Thank you for any advice

p.s. u_i is the velocity in the i-th direction, (x,y,z) indicates the node

Antonio

yus310
Mar9-11, 02:01 PM
They are applying finite differences.. and using the equation of vorticity, in order to do so... I don't know how you are solving it.. but you need to apply finite differences with a known boundary, etc. in order to solve it. for example (see the jpeg attached), the blue symbolizes the vortex.. you need to tell the computer what your mesh/geometry of interest is, how you want to divide it so you evaluate the differential equation via finite differences at it, and then how calculate it.
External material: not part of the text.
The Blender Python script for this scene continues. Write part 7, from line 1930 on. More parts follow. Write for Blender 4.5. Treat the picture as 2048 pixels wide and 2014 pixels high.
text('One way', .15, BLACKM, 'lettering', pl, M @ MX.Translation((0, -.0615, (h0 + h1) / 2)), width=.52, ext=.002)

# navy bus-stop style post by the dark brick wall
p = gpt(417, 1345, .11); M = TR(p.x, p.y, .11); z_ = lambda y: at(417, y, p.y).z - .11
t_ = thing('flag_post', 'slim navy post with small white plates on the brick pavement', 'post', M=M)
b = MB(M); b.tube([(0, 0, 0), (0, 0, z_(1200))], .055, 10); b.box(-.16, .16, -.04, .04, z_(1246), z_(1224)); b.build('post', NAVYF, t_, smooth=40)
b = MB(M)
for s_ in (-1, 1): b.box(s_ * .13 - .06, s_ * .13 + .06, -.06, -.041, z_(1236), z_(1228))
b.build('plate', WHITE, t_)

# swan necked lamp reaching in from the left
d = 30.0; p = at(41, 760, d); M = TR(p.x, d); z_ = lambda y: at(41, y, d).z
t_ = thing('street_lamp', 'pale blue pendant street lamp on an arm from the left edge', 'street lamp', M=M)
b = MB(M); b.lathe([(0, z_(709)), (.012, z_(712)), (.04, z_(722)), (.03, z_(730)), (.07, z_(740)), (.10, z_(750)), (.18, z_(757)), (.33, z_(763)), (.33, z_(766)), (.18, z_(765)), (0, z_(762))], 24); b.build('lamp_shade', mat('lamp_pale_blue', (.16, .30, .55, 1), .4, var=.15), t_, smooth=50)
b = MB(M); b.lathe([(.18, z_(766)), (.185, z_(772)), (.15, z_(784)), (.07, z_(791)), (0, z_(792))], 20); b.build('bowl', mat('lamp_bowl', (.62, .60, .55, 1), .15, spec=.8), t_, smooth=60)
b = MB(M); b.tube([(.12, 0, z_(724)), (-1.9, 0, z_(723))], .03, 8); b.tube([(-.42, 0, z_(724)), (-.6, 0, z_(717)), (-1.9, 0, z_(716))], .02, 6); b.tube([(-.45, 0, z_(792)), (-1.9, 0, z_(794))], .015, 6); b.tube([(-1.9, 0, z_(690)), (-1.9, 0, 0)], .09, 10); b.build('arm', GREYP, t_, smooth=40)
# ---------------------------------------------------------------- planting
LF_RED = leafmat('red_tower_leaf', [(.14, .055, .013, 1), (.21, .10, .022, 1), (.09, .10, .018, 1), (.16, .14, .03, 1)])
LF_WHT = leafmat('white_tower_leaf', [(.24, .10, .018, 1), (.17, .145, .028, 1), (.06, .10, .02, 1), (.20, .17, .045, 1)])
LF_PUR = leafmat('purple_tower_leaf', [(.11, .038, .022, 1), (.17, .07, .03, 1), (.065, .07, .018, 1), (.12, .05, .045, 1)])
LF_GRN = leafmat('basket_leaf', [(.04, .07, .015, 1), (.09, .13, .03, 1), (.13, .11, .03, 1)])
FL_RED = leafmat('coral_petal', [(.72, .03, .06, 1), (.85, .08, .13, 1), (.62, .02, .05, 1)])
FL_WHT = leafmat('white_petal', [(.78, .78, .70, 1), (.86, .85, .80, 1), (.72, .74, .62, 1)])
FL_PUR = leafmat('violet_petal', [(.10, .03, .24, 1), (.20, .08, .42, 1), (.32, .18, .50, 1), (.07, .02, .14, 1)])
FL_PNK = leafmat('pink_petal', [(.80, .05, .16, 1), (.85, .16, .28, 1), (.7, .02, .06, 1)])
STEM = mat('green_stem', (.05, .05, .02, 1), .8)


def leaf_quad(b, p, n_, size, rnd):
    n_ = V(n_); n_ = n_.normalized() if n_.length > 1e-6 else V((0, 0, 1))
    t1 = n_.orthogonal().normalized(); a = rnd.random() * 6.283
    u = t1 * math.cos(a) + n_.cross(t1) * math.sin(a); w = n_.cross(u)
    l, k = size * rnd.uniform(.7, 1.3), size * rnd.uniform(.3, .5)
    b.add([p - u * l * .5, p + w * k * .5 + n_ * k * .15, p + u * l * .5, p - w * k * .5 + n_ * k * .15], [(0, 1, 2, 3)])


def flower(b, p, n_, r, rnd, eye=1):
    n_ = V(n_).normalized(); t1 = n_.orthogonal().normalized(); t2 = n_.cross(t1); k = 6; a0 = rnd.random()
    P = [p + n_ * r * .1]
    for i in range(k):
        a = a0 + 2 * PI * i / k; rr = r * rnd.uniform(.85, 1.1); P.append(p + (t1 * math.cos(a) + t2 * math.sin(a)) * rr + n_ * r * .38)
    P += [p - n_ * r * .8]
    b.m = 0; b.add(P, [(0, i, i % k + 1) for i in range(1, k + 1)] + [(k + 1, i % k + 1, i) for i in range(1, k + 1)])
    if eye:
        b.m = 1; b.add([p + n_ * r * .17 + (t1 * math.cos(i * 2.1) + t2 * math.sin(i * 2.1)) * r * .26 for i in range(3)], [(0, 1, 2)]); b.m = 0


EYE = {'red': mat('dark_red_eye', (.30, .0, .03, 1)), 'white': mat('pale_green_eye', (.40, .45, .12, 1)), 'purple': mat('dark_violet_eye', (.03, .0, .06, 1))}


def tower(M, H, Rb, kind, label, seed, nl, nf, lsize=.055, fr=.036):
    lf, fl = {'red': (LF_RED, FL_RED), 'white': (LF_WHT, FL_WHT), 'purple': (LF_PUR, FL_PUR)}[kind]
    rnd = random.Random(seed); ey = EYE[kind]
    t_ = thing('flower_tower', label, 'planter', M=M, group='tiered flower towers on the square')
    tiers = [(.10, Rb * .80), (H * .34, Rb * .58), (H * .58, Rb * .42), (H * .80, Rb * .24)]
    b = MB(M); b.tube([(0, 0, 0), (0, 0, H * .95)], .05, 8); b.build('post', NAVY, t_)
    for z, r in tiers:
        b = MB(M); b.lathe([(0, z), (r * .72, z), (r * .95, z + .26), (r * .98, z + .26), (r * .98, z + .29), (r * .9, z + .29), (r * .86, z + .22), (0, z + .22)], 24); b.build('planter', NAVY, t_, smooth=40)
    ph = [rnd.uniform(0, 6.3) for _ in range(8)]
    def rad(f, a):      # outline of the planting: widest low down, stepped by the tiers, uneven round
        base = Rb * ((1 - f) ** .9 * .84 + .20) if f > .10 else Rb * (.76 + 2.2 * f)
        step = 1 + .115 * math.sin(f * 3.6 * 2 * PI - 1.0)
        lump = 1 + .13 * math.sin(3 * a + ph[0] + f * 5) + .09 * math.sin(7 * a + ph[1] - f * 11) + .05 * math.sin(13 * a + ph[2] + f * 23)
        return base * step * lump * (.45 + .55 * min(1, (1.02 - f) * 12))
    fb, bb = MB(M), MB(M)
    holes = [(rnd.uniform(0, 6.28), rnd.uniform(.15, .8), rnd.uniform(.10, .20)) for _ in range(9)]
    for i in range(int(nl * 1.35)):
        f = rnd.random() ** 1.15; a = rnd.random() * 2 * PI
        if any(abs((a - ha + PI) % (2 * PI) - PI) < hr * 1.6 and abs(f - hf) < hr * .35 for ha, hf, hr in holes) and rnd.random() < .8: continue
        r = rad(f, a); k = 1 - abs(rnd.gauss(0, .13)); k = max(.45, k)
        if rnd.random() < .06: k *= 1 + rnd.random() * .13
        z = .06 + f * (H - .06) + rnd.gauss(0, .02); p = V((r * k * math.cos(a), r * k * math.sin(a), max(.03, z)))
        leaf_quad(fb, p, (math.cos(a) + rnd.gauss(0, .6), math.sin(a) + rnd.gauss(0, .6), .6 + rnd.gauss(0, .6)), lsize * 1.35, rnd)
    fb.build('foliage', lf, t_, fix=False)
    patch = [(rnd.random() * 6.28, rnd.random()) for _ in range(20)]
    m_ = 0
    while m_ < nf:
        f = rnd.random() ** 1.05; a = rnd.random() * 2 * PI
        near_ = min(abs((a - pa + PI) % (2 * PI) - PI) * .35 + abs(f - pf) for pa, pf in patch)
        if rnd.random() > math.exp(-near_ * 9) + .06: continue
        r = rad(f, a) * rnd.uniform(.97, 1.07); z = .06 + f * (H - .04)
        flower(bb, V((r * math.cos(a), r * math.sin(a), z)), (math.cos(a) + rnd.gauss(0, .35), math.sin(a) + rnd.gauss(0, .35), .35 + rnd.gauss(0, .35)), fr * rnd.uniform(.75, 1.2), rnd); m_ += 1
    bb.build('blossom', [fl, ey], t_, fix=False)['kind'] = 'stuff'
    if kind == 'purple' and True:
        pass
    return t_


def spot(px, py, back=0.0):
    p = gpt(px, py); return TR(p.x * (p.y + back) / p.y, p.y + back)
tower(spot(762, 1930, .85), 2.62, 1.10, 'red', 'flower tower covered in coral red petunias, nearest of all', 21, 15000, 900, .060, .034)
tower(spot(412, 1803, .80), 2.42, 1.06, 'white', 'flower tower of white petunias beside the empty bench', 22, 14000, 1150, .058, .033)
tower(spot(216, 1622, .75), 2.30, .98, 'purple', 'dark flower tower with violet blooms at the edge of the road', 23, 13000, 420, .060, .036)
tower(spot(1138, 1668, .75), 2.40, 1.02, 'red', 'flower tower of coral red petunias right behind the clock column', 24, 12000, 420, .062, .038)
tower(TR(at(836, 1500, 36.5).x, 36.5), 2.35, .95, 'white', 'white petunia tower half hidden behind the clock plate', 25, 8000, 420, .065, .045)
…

This is what the article says.

1) Determine the length, width, height, shape of the geometry
2) determine where the vortex is in the geometry
3) Set up the mesh via matlab/C++/whatever, to divide the geometry by delta x, delta y, or by small x's and y's that specify height, etc.
4) is there anything else but the vortex going in the geometry? If not, then write the vortex equation via finite differences (as in the website) to describe behavior at that geometrical spatial point
5) Finish Collect and store that information in a matrix, solve using matrix inversion or gauss siedel

If you give me more information, if this is an undergrad. or grad. problem, then I can help out. Assuming it is undergrad. there many simplications you can make in order to make this problem easier and not use computational tools.